Blog Entry #4: Video in the Classroom

Videos are a fantastic asset to the classroom and have been one of my favorite breaks from simple lectures as a student. They can turn math lessons into Saturday morning cartoons, instead of a boring history lecture you're wandering through ancient ruins, and science class can suddenly perform any experiment in a safe environment. While the teacher is the most critical component of the classroom, lectures can get stale week after week and can cause children to lose focus and drive. Videos as a regular part of class will help capture children's imaginations and get them more engaged. Apart from showing instructional videos, allowing the children to make their own video projects would undoubtedly get them excited.

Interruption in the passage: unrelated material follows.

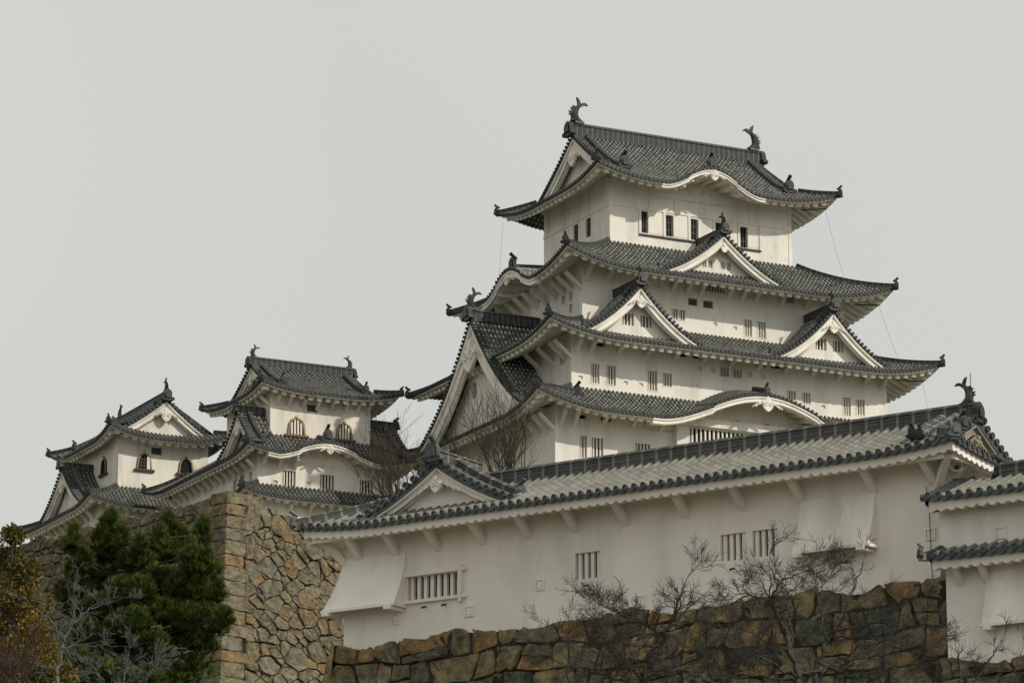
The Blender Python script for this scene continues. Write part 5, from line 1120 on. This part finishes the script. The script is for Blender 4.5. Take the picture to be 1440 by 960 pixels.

Joe Gaston's talk today opened up a few doors I hadn't really thought of such as live recording with other classrooms around the world, and I would definitely use the EDpuzzle application to incorporate quizes and class discussions while watching.

Monday, June 12, 2017

Blog Entry 3: Text-To-Speech Programs

One great assistive learning tool for students who lack reading and writing skills or who are visual impaired in some way is text-to-speech programs. These programs, broadly speaking, are those that listen to a user's voice and transcribe it into written text. However, the technology has become expanded to much more than that over the years. Many programs, such as Intel Reader or Kurzweil 3000, have the ability to also read text out loud to students, change gender, pitch, and speed, support multiple languages, magnify text, and even spell and grammar check transcribed text, and the accuracy of these programs is getting better every year. Text-to-speech applications are a great way to give impaired children a leg up in the classroom and the integration of interactive technology can also be very fun for them, building their confidence in their reading and writing skills simultaneously. Students could easily say notes out loud and have them read back to them, or be able to learn proper pronunciation and grammar, they could have their textbooks read straight to them. Even children without disabilities could benefit from text-to-speech programs for their convenience and ease of use.

Sunday, June 11, 2017

Blog Entry 2: Group Technology Tools

One way to make a class more interactive and fun for students is group presentations using technology tools. Not only do they break the monotony of class lectures but they also give students hands on experience with said programs (PowerPoint, Prezi, etc.). Giving students the responsibility to put projects together also teaches management and organizational skills needed throughout their entire lives and gives them a chance to work and meet fellow students they may not otherwise interact with. These are also tools that will be used across a wide range of careers and situations. As society grows more and more dependent on technology students will need to be exposed to it more and at earlier ages. Working with group technology tools used across laptops, desktops, and mobile devices will give them a wide range of experience across multiple platforms, ensuring they will be familiar and competent in their use.

Monday, June 5, 2017

Blog Entry 1: Jean Piaget

Jean Piaget's theory of Cognitive Development divides childhood into four distinct stages that span certain ages where specific milestones in learning capability occur. First the sensoritmotor stage, which goes from birth to about 2 years old and is where object permanence is developed. Second is the preoperational stage, which spans from ages 2 to 7, where children learn to think symbolically, learning that words or objects can stand for different things. Third is the concrete operational stage from ages 7 to 11, considered by Piaget to be the critical point in cognitive development because this is when children begin to think logically and don't necessarily have to physically act things out before they can solve things in their minds. Finally comes the formal operational stage, which will last the rest of the child's life, where abstract thinking and problem solving fully develops. Piaget's Cognitive Development Theory can be applied to technology integration in a classroom by directing specialized activities and lessons toward each specific period of development. Technology can provide lessons in the form of interactive games to help build the core skills that should be acquired from each stage. For example, using age appropriate computer games designed to combine simple hands on procedures and critical thinking skills that progressively get slightly more abstract as they go would help students move through whichever stage they were currently in and prepare them for the next one.